== Do this ==
Repeat exactly the lines running from the first line of the data to the line containing "scene.camera = cam", both ends included, and nothing else; drop the pictures.

== Data section ==
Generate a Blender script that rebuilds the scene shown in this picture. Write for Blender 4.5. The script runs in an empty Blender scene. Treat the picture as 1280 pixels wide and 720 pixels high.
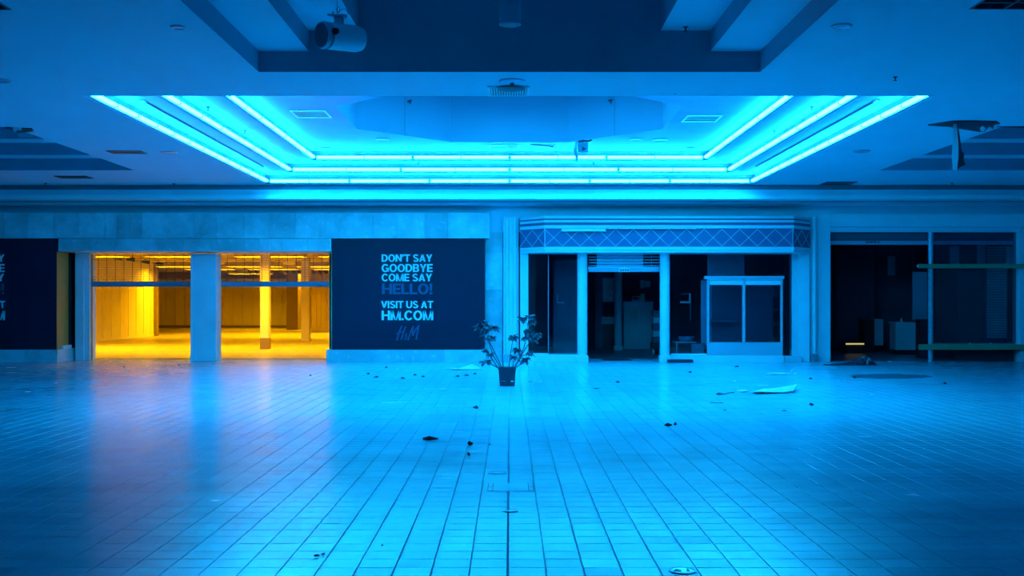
import bpy, math, random
from math import pi, sin, cos
random.seed(7)
scene = bpy.context.scene
COL = scene.collection

# ------------------------------------------------------------------ camera
F = 1370.0; CX = 637.0; CY = 377.0; CH = 1.42
cam_d = bpy.data.cameras.new('camera'); cam = bpy.data.objects.new('camera', cam_d); COL.objects.link(cam)
cam.location = (0, 0, CH); cam.rotation_euler = (pi/2, 0, 0)
cam_d.sensor_width = 36; cam_d.lens = F/1280*36
cam_d.shift_x = 3/1280; cam_d.shift_y = 17/1280
cam_d.clip_end = 200
scene.camera = cam

# ------------------------------------------------------------------ world, exposure
w = bpy.data.worlds.new('world'); scene.world = w; w.use_nodes = True
w.node_tree.nodes['Background'].inputs[0].default_value = (0.0, 0.03, 0.1, 1)
w.node_tree.nodes['Background'].inputs[1].default_value = 0.05
vs = scene.view_settings
vs.view_transform = 'Standard'; vs.look = 'None'; vs.gamma = 1; vs.use_curve_mapping = False
vs.exposure = 0.0
scene.cycles.sample_clamp_indirect = 3.0
TUBE = (0.006, 0.44, 0.96); TUBE_S = 95.0       # the blue fluorescent tubes
AMBER = (1.0, 0.53, 0.004); AMBER_S = 58.0     # battens in the amber shop

# ------------------------------------------------------------------ materials
def mat(name, col, rough=0.6, metal=0.0, spec=0.5, var=0.0, scale=3.0, bump=0.0, bscale=40.0, stretch=None, col2=None):
    m = bpy.data.materials.new(name); m.use_nodes = True
    nt = m.node_tree; b = nt.nodes['Principled BSDF']
    b.inputs['Base Color'].default_value = (*col, 1); b.inputs['Roughness'].default_value = rough
    b.inputs['Metallic'].default_value = metal; b.inputs['Specular IOR Level'].default_value = spec
    tc = nt.nodes.new('ShaderNodeNewGeometry')
    vec = tc.outputs['Position']
    if stretch:
        mp = nt.nodes.new('ShaderNodeMapping'); mp.inputs['Scale'].default_value = stretch
        nt.links.new(vec, mp.inputs['Vector']); vec = mp.outputs['Vector']
    if var > 0:
        n = nt.nodes.new('ShaderNodeTexNoise'); n.inputs['Scale'].default_value = scale; n.inputs['Detail'].default_value = 6
        n.inputs['Roughness'].default_value = 0.62
        nt.links.new(vec, n.inputs['Vector'])
        r = nt.nodes.new('ShaderNodeValToRGB')
        c2 = col2 if col2 else tuple(max(0, c*(1-var)) for c in col)
        r.color_ramp.elements[0].position = 0.35; r.color_ramp.elements[0].color = (*c2, 1)
        r.color_ramp.elements[1].position = 0.65; r.color_ramp.elements[1].color = (*col, 1)
        nt.links.new(n.outputs['Fac'], r.inputs['Fac']); nt.links.new(r.outputs['Color'], b.inputs['Base Color'])
    if bump > 0:
        n2 = nt.nodes.new('ShaderNodeTexNoise'); n2.inputs['Scale'].default_value = bscale; n2.inputs['Detail'].default_value = 3
        nt.links.new(vec, n2.inputs['Vector'])
        bp = nt.nodes.new('ShaderNodeBump'); bp.inputs['Strength'].default_value = bump; bp.inputs['Distance'].default_value = 0.01
        nt.links.new(n2.outputs['Fac'], bp.inputs['Height']); nt.links.new(bp.outputs['Normal'], b.inputs['Normal'])
    return m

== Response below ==
Generate a Blender script that rebuilds the scene shown in this picture. Write for Blender 4.5. The script runs in an empty Blender scene. Treat the picture as 1280 pixels wide and 720 pixels high.
import bpy, math, random
from math import pi, sin, cos
random.seed(7)
scene = bpy.context.scene
COL = scene.collection

# ------------------------------------------------------------------ camera
F = 1370.0; CX = 637.0; CY = 377.0; CH = 1.42
cam_d = bpy.data.cameras.new('camera'); cam = bpy.data.objects.new('camera', cam_d); COL.objects.link(cam)
cam.location = (0, 0, CH); cam.rotation_euler = (pi/2, 0, 0)
cam_d.sensor_width = 36; cam_d.lens = F/1280*36
cam_d.shift_x = 3/1280; cam_d.shift_y = 17/1280
cam_d.clip_end = 200
scene.camera = cam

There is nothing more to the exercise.